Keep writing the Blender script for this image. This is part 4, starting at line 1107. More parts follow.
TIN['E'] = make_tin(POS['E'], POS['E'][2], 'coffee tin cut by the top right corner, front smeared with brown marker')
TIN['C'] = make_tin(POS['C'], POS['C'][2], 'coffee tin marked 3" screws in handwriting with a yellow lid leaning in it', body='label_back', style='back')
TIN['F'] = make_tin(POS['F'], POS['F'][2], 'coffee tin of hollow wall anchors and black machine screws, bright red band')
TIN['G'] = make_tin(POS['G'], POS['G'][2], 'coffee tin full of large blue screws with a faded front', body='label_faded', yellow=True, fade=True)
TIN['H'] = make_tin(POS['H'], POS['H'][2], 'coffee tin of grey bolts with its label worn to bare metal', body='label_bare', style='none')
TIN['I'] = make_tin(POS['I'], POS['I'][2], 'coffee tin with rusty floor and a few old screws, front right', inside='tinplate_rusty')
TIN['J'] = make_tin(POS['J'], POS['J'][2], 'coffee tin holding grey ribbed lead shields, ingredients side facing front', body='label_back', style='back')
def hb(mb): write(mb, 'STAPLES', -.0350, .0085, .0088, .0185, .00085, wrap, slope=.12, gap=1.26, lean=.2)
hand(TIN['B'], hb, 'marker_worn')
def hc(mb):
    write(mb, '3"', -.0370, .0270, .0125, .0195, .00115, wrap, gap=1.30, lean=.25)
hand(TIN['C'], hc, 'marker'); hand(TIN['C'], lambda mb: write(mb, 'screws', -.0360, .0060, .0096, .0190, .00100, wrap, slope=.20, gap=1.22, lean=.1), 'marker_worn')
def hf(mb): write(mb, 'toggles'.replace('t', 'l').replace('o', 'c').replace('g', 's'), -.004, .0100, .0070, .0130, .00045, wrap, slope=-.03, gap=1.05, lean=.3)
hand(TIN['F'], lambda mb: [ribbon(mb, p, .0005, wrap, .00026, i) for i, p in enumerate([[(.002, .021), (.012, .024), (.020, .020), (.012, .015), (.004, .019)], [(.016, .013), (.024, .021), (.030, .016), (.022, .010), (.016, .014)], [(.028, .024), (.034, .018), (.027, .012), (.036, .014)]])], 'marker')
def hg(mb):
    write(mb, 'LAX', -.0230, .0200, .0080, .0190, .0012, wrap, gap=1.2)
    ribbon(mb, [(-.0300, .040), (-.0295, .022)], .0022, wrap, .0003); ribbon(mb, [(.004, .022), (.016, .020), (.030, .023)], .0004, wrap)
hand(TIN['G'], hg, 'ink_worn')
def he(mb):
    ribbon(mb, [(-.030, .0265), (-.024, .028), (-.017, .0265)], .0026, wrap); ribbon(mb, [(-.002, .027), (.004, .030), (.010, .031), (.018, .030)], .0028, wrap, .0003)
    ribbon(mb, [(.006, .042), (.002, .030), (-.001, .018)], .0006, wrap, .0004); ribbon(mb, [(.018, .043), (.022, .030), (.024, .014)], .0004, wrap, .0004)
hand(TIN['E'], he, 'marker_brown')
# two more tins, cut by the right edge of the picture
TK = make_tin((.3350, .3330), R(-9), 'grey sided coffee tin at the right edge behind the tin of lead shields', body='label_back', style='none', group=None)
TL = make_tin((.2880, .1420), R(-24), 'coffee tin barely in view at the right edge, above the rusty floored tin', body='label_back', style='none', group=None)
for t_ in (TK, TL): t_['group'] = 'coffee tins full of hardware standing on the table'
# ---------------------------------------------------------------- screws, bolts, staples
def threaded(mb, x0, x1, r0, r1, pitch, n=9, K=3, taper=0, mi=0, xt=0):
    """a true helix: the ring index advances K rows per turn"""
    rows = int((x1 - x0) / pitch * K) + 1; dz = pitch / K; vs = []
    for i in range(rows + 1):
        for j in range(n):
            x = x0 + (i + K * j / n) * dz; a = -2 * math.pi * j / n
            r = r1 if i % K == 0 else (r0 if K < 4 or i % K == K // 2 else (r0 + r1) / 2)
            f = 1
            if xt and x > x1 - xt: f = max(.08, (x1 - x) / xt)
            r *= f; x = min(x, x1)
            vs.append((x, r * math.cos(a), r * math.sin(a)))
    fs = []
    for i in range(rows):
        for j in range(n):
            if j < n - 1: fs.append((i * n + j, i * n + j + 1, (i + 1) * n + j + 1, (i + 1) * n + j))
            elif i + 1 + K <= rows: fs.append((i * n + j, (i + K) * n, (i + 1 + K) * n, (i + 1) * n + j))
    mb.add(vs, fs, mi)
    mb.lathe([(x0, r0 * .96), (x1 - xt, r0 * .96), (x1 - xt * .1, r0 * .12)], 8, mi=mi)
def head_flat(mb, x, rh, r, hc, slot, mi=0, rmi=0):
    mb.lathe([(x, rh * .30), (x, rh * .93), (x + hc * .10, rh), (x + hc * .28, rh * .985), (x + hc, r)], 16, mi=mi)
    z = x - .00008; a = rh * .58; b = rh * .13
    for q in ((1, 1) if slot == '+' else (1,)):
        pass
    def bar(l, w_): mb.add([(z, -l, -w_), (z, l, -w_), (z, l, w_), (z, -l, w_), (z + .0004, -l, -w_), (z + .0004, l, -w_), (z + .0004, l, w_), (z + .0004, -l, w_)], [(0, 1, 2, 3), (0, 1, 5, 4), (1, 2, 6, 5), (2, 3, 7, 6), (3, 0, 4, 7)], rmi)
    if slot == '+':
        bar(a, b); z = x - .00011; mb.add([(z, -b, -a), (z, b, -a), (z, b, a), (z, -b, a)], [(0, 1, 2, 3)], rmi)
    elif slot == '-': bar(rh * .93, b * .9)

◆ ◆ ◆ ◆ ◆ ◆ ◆

Required task
Retype the data in full and match it exactly.

Correct response
Keep writing the Blender script for this image. This is part 4, starting at line 1107. More parts follow.
TIN['E'] = make_tin(POS['E'], POS['E'][2], 'coffee tin cut by the top right corner, front smeared with brown marker')
TIN['C'] = make_tin(POS['C'], POS['C'][2], 'coffee tin marked 3" screws in handwriting with a yellow lid leaning in it', body='label_back', style='back')
TIN['F'] = make_tin(POS['F'], POS['F'][2], 'coffee tin of hollow wall anchors and black machine screws, bright red band')
TIN['G'] = make_tin(POS['G'], POS['G'][2], 'coffee tin full of large blue screws with a faded front', body='label_faded', yellow=True, fade=True)
TIN['H'] = make_tin(POS['H'], POS['H'][2], 'coffee tin of grey bolts with its label worn to bare metal', body='label_bare', style='none')
TIN['I'] = make_tin(POS['I'], POS['I'][2], 'coffee tin with rusty floor and a few old screws, front right', inside='tinplate_rusty')
TIN['J'] = make_tin(POS['J'], POS['J'][2], 'coffee tin holding grey ribbed lead shields, ingredients side facing front', body='label_back', style='back')
def hb(mb): write(mb, 'STAPLES', -.0350, .0085, .0088, .0185, .00085, wrap, slope=.12, gap=1.26, lean=.2)
hand(TIN['B'], hb, 'marker_worn')
def hc(mb):
    write(mb, '3"', -.0370, .0270, .0125, .0195, .00115, wrap, gap=1.30, lean=.25)
hand(TIN['C'], hc, 'marker'); hand(TIN['C'], lambda mb: write(mb, 'screws', -.0360, .0060, .0096, .0190, .00100, wrap, slope=.20, gap=1.22, lean=.1), 'marker_worn')
def hf(mb): write(mb, 'toggles'.replace('t', 'l').replace('o', 'c').replace('g', 's'), -.004, .0100, .0070, .0130, .00045, wrap, slope=-.03, gap=1.05, lean=.3)
hand(TIN['F'], lambda mb: [ribbon(mb, p, .0005, wrap, .00026, i) for i, p in enumerate([[(.002, .021), (.012, .024), (.020, .020), (.012, .015), (.004, .019)], [(.016, .013), (.024, .021), (.030, .016), (.022, .010), (.016, .014)], [(.028, .024), (.034, .018), (.027, .012), (.036, .014)]])], 'marker')
def hg(mb):
    write(mb, 'LAX', -.0230, .0200, .0080, .0190, .0012, wrap, gap=1.2)
    ribbon(mb, [(-.0300, .040), (-.0295, .022)], .0022, wrap, .0003); ribbon(mb, [(.004, .022), (.016, .020), (.030, .023)], .0004, wrap)
hand(TIN['G'], hg, 'ink_worn')
def he(mb):
    ribbon(mb, [(-.030, .0265), (-.024, .028), (-.017, .0265)], .0026, wrap); ribbon(mb, [(-.002, .027), (.004, .030), (.010, .031), (.018, .030)], .0028, wrap, .0003)
    ribbon(mb, [(.006, .042), (.002, .030), (-.001, .018)], .0006, wrap, .0004); ribbon(mb, [(.018, .043), (.022, .030), (.024, .014)], .0004, wrap, .0004)
hand(TIN['E'], he, 'marker_brown')
# two more tins, cut by the right edge of the picture
TK = make_tin((.3350, .3330), R(-9), 'grey sided coffee tin at the right edge behind the tin of lead shields', body='label_back', style='none', group=None)
TL = make_tin((.2880, .1420), R(-24), 'coffee tin barely in view at the right edge, above the rusty floored tin', body='label_back', style='none', group=None)
for t_ in (TK, TL): t_['group'] = 'coffee tins full of hardware standing on the table'
# ---------------------------------------------------------------- screws, bolts, staples
def threaded(mb, x0, x1, r0, r1, pitch, n=9, K=3, taper=0, mi=0, xt=0):
    """a true helix: the ring index advances K rows per turn"""
    rows = int((x1 - x0) / pitch * K) + 1; dz = pitch / K; vs = []
    for i in range(rows + 1):
        for j in range(n):
            x = x0 + (i + K * j / n) * dz; a = -2 * math.pi * j / n
            r = r1 if i % K == 0 else (r0 if K < 4 or i % K == K // 2 else (r0 + r1) / 2)
            f = 1
            if xt and x > x1 - xt: f = max(.08, (x1 - x) / xt)
            r *= f; x = min(x, x1)
            vs.append((x, r * math.cos(a), r * math.sin(a)))
    fs = []
    for i in range(rows):
        for j in range(n):
            if j < n - 1: fs.append((i * n + j, i * n + j + 1, (i + 1) * n + j + 1, (i + 1) * n + j))
            elif i + 1 + K <= rows: fs.append((i * n + j, (i + K) * n, (i + 1 + K) * n, (i + 1) * n + j))
    mb.add(vs, fs, mi)
    mb.lathe([(x0, r0 * .96), (x1 - xt, r0 * .96), (x1 - xt * .1, r0 * .12)], 8, mi=mi)
def head_flat(mb, x, rh, r, hc, slot, mi=0, rmi=0):
    mb.lathe([(x, rh * .30), (x, rh * .93), (x + hc * .10, rh), (x + hc * .28, rh * .985), (x + hc, r)], 16, mi=mi)
    z = x - .00008; a = rh * .58; b = rh * .13
    for q in ((1, 1) if slot == '+' else (1,)):
        pass
    def bar(l, w_): mb.add([(z, -l, -w_), (z, l, -w_), (z, l, w_), (z, -l, w_), (z + .0004, -l, -w_), (z + .0004, l, -w_), (z + .0004, l, w_), (z + .0004, -l, w_)], [(0, 1, 2, 3), (0, 1, 5, 4), (1, 2, 6, 5), (2, 3, 7, 6), (3, 0, 4, 7)], rmi)
    if slot == '+':
        bar(a, b); z = x - .00011; mb.add([(z, -b, -a), (z, b, -a), (z, b, a), (z, -b, a)], [(0, 1, 2, 3)], rmi)
    elif slot == '-': bar(rh * .93, b * .9)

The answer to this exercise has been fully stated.